Directions:
From the first line of the data through the line containing "axis='y').build('fork', ['black_metal'], FK)", return each line exactly.
* * * *
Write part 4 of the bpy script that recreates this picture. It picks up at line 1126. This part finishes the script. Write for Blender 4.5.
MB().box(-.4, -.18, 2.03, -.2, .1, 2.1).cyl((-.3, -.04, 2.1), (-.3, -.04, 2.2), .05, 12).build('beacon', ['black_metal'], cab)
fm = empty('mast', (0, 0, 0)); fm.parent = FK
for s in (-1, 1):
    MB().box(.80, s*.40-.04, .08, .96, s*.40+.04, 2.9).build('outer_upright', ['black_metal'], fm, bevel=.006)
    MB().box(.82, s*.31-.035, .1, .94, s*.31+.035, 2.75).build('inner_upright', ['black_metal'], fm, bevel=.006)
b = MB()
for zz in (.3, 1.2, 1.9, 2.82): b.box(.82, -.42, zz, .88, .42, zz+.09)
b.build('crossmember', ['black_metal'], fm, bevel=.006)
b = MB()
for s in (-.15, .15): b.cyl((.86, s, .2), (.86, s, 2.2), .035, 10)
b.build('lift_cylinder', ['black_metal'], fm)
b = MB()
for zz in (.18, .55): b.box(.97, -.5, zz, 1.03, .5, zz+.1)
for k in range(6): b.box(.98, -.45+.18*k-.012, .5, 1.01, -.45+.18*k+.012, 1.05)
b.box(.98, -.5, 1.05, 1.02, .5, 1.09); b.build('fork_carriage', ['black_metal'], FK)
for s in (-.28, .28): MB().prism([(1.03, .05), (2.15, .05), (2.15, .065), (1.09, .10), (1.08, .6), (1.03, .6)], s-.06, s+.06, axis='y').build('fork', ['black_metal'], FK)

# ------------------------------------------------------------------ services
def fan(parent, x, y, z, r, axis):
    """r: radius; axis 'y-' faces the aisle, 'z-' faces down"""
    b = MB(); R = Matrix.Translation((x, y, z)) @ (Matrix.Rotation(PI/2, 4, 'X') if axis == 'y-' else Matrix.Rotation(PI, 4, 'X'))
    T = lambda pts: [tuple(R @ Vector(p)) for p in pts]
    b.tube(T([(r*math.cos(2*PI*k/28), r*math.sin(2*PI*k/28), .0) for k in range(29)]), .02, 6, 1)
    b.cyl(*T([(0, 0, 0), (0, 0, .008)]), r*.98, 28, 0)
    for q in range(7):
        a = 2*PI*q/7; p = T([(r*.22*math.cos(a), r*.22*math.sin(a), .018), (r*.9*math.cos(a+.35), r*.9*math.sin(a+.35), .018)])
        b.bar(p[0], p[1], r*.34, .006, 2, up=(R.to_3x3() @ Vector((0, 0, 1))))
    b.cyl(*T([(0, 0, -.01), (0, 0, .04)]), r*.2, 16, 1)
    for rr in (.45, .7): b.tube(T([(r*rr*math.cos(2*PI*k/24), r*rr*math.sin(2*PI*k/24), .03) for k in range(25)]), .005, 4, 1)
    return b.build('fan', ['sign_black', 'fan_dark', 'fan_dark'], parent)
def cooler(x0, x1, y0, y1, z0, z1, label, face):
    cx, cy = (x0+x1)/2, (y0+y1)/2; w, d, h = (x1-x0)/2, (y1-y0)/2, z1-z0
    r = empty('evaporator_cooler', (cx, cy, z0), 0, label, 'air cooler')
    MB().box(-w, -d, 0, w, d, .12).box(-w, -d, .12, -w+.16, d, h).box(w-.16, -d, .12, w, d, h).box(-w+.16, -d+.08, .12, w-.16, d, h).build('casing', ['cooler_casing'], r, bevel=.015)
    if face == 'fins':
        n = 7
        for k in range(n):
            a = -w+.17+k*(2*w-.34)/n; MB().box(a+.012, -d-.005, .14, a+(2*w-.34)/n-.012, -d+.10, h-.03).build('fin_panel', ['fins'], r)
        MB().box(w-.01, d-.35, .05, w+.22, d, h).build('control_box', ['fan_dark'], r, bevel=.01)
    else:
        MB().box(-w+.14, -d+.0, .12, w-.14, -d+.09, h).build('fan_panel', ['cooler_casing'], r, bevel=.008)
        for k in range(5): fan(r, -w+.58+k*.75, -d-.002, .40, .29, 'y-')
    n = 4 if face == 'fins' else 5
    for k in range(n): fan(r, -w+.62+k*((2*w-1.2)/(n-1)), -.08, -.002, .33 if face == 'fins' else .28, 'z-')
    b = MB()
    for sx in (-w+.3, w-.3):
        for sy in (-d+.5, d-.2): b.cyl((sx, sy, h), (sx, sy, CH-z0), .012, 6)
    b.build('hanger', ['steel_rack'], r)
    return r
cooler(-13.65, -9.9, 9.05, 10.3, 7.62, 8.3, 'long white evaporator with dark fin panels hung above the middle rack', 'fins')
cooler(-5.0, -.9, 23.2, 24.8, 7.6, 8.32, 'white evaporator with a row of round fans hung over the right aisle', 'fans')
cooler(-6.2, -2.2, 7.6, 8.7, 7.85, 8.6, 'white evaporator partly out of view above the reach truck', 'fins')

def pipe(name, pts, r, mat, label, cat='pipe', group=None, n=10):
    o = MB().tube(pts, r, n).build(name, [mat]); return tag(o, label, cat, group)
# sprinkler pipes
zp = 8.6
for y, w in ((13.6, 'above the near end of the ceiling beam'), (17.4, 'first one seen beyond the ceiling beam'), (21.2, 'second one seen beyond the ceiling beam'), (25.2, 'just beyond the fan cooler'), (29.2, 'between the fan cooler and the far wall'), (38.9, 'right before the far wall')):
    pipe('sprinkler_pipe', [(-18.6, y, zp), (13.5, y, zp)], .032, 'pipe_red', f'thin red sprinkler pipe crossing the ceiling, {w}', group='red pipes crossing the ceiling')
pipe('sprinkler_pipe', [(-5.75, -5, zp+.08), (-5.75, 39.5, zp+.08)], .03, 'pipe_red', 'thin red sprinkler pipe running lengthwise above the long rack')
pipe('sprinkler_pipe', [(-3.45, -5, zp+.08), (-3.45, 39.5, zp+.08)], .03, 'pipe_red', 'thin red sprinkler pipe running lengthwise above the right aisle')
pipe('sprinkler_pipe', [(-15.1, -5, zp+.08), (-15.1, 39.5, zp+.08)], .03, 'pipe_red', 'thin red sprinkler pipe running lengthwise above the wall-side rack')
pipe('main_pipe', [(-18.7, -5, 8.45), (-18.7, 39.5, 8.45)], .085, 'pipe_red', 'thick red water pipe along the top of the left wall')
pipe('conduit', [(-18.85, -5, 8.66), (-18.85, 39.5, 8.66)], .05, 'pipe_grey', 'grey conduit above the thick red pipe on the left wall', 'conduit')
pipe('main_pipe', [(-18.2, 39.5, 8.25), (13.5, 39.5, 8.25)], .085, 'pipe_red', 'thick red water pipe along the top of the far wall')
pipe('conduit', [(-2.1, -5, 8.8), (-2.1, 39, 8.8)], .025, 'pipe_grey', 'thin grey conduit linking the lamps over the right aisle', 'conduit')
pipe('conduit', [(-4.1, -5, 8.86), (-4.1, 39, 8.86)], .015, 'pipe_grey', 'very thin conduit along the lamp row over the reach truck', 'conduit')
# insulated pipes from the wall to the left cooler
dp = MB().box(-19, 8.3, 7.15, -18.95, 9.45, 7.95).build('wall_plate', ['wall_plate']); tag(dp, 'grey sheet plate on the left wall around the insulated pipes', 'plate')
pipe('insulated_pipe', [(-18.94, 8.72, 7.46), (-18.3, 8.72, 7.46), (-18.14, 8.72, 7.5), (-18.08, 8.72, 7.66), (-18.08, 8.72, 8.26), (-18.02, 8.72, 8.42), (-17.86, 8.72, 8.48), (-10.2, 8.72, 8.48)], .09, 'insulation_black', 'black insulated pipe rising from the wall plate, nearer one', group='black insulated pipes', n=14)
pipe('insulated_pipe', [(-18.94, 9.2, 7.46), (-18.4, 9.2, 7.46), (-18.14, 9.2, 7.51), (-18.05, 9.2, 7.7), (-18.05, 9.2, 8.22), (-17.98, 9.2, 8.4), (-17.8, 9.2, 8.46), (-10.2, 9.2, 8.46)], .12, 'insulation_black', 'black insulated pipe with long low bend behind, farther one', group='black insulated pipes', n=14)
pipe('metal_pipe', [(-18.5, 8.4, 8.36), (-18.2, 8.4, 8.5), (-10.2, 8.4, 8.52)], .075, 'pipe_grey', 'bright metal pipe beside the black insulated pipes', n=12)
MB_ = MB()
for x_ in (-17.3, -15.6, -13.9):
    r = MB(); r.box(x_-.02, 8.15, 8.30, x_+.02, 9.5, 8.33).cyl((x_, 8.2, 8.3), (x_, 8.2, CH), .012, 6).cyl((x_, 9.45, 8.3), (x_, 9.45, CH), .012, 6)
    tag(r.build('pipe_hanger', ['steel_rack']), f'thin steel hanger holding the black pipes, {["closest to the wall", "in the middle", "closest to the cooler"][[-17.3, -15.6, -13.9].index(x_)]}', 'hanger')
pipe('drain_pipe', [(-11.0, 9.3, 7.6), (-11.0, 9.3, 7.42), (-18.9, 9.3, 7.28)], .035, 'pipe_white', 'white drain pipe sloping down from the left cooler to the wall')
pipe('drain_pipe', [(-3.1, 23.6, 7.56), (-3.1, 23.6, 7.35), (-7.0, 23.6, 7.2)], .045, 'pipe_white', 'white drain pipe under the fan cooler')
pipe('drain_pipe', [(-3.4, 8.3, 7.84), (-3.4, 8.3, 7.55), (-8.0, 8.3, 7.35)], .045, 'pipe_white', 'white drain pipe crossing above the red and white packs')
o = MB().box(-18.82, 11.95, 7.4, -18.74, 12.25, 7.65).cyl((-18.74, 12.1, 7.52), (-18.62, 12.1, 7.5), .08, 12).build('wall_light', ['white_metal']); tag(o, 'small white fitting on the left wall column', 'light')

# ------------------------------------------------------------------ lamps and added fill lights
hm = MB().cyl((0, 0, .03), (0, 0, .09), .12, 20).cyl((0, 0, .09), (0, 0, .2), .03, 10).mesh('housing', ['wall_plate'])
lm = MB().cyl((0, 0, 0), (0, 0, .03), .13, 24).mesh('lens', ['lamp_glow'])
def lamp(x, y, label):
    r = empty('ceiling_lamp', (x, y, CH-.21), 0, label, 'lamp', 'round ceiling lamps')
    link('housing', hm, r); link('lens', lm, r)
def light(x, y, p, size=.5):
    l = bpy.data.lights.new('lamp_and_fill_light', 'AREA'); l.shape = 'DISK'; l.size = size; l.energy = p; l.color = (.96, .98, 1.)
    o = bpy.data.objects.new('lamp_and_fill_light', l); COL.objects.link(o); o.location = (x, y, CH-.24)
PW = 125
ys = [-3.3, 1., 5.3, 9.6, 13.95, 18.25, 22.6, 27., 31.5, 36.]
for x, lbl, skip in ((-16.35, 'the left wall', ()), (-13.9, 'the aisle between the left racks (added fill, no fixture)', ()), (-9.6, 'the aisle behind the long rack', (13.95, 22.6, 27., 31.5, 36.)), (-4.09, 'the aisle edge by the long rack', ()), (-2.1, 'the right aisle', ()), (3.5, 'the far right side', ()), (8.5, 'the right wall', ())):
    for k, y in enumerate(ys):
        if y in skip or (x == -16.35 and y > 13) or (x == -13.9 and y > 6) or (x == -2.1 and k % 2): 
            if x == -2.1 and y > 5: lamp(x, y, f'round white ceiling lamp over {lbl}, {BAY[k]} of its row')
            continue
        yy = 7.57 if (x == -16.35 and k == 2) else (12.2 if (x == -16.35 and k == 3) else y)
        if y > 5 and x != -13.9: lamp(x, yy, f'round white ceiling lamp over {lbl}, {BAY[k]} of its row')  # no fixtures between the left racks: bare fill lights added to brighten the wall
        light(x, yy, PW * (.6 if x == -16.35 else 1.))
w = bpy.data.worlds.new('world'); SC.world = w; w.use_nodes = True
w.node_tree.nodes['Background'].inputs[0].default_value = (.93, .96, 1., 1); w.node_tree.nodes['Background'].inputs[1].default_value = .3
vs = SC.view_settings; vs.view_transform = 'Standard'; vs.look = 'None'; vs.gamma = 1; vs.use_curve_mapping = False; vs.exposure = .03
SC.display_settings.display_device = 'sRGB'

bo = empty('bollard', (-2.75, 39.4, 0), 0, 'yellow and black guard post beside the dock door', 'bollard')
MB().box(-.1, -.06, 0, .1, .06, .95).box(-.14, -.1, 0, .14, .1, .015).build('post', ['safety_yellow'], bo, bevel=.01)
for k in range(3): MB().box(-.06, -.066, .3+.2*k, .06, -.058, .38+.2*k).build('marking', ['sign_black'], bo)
* * * *
Solved exercise:
Write part 4 of the bpy script that recreates this picture. It picks up at line 1126. This part finishes the script. Write for Blender 4.5.
MB().box(-.4, -.18, 2.03, -.2, .1, 2.1).cyl((-.3, -.04, 2.1), (-.3, -.04, 2.2), .05, 12).build('beacon', ['black_metal'], cab)
fm = empty('mast', (0, 0, 0)); fm.parent = FK
for s in (-1, 1):
    MB().box(.80, s*.40-.04, .08, .96, s*.40+.04, 2.9).build('outer_upright', ['black_metal'], fm, bevel=.006)
    MB().box(.82, s*.31-.035, .1, .94, s*.31+.035, 2.75).build('inner_upright', ['black_metal'], fm, bevel=.006)
b = MB()
for zz in (.3, 1.2, 1.9, 2.82): b.box(.82, -.42, zz, .88, .42, zz+.09)
b.build('crossmember', ['black_metal'], fm, bevel=.006)
b = MB()
for s in (-.15, .15): b.cyl((.86, s, .2), (.86, s, 2.2), .035, 10)
b.build('lift_cylinder', ['black_metal'], fm)
b = MB()
for zz in (.18, .55): b.box(.97, -.5, zz, 1.03, .5, zz+.1)
for k in range(6): b.box(.98, -.45+.18*k-.012, .5, 1.01, -.45+.18*k+.012, 1.05)
b.box(.98, -.5, 1.05, 1.02, .5, 1.09); b.build('fork_carriage', ['black_metal'], FK)
for s in (-.28, .28): MB().prism([(1.03, .05), (2.15, .05), (2.15, .065), (1.09, .10), (1.08, .6), (1.03, .6)], s-.06, s+.06, axis='y').build('fork', ['black_metal'], FK)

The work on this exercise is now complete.